* **Stated problem**
Scan the records for the word "Blender". Copy each line that includes it.

* **Data shown**
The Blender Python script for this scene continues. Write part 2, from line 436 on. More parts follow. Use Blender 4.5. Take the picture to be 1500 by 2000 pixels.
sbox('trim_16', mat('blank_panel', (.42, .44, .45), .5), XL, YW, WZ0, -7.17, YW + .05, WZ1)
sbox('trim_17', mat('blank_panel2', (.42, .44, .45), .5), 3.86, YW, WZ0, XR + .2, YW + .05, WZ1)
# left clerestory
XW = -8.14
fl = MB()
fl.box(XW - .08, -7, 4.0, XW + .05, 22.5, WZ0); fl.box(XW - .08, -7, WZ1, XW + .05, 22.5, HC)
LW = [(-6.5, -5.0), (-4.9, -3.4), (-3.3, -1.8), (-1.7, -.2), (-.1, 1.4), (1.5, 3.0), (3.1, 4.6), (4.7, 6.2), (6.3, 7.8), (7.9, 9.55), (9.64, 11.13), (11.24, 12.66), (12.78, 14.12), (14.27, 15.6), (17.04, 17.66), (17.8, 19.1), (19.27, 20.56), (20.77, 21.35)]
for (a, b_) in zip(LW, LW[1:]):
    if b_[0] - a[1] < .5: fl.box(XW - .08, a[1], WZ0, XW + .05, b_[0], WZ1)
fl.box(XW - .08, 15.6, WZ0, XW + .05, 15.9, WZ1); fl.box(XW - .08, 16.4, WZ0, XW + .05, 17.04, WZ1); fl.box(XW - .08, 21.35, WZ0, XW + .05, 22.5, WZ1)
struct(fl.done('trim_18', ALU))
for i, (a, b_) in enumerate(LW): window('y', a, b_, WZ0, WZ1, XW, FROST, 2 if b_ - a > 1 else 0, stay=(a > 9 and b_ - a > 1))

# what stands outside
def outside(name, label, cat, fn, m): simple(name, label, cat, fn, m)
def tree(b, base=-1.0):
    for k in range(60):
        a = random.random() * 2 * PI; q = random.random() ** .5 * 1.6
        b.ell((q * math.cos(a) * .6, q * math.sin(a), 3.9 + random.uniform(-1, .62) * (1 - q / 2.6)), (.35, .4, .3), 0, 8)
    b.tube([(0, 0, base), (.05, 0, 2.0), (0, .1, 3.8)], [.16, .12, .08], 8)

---

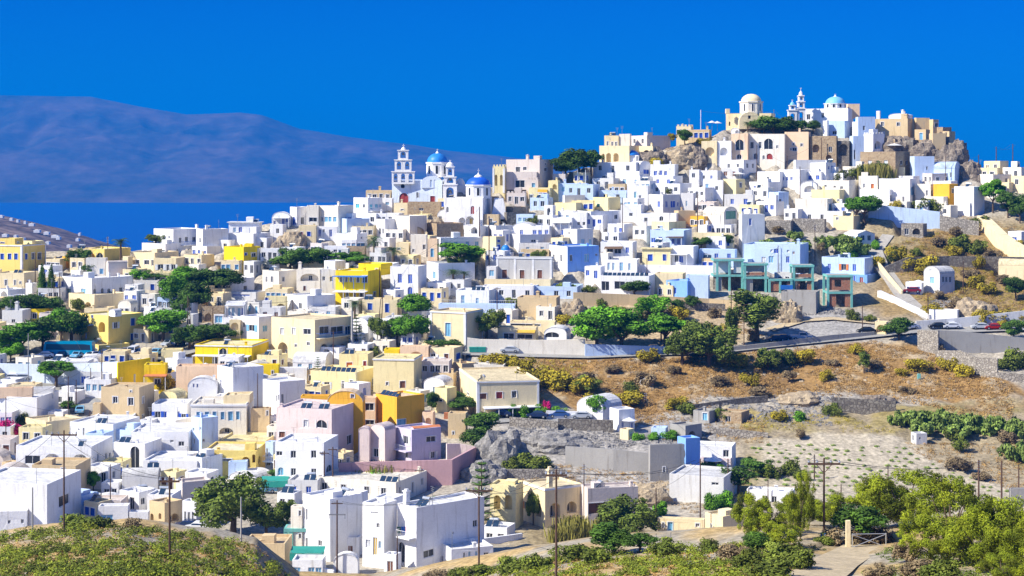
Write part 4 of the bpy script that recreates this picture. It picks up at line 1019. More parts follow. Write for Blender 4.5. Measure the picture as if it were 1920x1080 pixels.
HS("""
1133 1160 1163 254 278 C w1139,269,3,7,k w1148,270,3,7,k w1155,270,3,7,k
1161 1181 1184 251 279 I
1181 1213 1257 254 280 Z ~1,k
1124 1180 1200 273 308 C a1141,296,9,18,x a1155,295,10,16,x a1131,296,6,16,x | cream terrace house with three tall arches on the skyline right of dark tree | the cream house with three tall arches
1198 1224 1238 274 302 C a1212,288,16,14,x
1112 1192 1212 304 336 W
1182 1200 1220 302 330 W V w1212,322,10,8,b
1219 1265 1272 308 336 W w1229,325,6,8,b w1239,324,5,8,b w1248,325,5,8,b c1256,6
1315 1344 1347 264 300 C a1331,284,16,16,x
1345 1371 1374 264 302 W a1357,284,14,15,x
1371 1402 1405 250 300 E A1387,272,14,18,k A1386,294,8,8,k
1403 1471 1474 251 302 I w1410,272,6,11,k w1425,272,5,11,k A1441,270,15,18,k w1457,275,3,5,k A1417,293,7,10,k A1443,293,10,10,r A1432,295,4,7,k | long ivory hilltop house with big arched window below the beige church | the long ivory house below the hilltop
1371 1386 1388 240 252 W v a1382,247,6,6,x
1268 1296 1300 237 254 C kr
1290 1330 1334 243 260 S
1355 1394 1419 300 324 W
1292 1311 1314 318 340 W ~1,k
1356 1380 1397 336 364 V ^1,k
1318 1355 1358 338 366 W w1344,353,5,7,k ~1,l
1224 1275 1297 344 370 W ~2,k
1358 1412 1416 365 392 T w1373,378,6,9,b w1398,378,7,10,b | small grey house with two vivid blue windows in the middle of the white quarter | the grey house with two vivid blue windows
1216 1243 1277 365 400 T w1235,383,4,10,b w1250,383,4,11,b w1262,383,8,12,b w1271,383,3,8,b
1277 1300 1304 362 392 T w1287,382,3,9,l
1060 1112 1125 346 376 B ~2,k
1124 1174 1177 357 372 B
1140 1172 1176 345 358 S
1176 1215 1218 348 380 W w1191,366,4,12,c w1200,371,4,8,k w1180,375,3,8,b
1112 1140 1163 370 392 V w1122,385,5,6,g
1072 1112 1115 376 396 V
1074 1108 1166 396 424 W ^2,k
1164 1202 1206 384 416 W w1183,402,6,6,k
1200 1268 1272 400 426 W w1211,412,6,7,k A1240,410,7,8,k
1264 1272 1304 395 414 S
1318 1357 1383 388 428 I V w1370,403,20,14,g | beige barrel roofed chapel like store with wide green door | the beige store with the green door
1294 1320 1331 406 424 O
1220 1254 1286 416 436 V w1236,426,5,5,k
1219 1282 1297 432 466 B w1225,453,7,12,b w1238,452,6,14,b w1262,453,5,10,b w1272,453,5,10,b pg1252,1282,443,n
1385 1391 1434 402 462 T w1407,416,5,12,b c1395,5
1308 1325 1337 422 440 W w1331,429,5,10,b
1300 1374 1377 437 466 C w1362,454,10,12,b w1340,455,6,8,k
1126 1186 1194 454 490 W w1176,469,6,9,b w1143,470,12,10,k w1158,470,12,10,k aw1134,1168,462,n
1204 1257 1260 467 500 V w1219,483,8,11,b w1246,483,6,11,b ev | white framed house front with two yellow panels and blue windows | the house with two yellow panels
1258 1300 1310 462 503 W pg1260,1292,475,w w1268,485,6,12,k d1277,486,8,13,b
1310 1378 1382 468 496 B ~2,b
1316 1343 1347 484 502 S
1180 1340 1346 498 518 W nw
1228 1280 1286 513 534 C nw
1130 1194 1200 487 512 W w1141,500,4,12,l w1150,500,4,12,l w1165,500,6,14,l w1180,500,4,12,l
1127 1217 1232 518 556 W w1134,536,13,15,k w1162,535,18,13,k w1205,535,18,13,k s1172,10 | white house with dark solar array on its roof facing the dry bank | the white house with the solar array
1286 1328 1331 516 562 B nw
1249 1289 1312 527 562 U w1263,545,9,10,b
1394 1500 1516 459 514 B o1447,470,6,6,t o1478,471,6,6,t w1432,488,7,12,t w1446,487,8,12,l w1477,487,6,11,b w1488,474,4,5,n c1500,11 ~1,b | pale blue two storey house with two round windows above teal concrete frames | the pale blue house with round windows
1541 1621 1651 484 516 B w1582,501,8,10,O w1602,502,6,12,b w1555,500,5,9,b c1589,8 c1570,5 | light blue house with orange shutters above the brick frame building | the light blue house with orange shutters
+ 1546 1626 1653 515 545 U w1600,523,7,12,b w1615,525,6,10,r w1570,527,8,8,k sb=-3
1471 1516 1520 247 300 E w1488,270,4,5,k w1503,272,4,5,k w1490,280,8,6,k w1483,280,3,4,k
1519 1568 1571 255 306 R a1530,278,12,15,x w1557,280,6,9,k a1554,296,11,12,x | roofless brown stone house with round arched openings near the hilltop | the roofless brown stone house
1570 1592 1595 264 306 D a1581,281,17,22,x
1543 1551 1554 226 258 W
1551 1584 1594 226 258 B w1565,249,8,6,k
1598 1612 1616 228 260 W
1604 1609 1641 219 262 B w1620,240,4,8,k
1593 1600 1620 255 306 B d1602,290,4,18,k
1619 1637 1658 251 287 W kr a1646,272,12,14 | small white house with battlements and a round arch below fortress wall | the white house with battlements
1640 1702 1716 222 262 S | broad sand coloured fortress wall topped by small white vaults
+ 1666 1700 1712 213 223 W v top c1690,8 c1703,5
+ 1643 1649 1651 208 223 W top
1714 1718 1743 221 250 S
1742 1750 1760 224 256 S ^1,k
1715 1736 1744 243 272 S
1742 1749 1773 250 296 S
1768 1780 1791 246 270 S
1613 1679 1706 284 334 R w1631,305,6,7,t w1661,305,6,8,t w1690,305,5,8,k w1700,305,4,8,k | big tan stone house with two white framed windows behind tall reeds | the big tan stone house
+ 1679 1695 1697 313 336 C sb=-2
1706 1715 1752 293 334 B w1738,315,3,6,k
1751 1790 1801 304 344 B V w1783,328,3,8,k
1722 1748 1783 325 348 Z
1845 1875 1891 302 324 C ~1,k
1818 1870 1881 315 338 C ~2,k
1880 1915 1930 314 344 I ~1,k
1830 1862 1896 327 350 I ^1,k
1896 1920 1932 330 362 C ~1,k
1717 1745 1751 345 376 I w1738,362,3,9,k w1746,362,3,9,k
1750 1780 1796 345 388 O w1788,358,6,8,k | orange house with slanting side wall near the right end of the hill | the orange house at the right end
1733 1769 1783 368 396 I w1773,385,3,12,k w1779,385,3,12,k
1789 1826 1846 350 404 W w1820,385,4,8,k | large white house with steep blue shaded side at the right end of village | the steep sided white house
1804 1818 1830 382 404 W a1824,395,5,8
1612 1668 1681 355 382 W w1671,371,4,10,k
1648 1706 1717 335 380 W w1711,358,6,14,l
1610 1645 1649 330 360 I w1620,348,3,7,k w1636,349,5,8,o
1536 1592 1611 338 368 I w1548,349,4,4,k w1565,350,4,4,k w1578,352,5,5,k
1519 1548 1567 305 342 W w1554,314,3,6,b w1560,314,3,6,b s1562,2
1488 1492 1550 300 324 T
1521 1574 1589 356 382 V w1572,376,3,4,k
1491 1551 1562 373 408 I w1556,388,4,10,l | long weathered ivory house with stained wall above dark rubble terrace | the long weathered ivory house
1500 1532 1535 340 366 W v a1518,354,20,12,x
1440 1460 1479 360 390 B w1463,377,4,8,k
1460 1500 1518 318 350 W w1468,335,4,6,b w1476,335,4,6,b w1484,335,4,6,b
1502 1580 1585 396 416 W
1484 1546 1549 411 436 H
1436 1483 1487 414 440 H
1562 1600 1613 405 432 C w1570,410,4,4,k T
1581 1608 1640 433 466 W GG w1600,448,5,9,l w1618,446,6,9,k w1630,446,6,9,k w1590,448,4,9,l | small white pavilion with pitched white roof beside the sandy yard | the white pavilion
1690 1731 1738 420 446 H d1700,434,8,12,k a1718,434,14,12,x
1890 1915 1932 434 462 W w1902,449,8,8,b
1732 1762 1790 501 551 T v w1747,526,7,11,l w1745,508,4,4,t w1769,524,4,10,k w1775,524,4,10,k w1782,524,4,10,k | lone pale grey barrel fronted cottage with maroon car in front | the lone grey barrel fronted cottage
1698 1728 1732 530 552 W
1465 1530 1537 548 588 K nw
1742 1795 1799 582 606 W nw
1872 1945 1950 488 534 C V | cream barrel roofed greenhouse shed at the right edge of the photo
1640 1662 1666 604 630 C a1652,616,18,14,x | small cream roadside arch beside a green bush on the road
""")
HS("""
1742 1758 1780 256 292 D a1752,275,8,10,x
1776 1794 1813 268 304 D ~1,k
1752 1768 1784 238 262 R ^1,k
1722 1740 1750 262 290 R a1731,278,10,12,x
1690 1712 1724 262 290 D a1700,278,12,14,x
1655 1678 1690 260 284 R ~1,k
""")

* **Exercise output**
The Blender Python script for this scene continues. Write part 2, from line 436 on. More parts follow. Use Blender 4.5. Take the picture to be 1500 by 2000 pixels.
Write part 4 of the bpy script that recreates this picture. It picks up at line 1019. More parts follow. Write for Blender 4.5. Measure the picture as if it were 1920x1080 pixels.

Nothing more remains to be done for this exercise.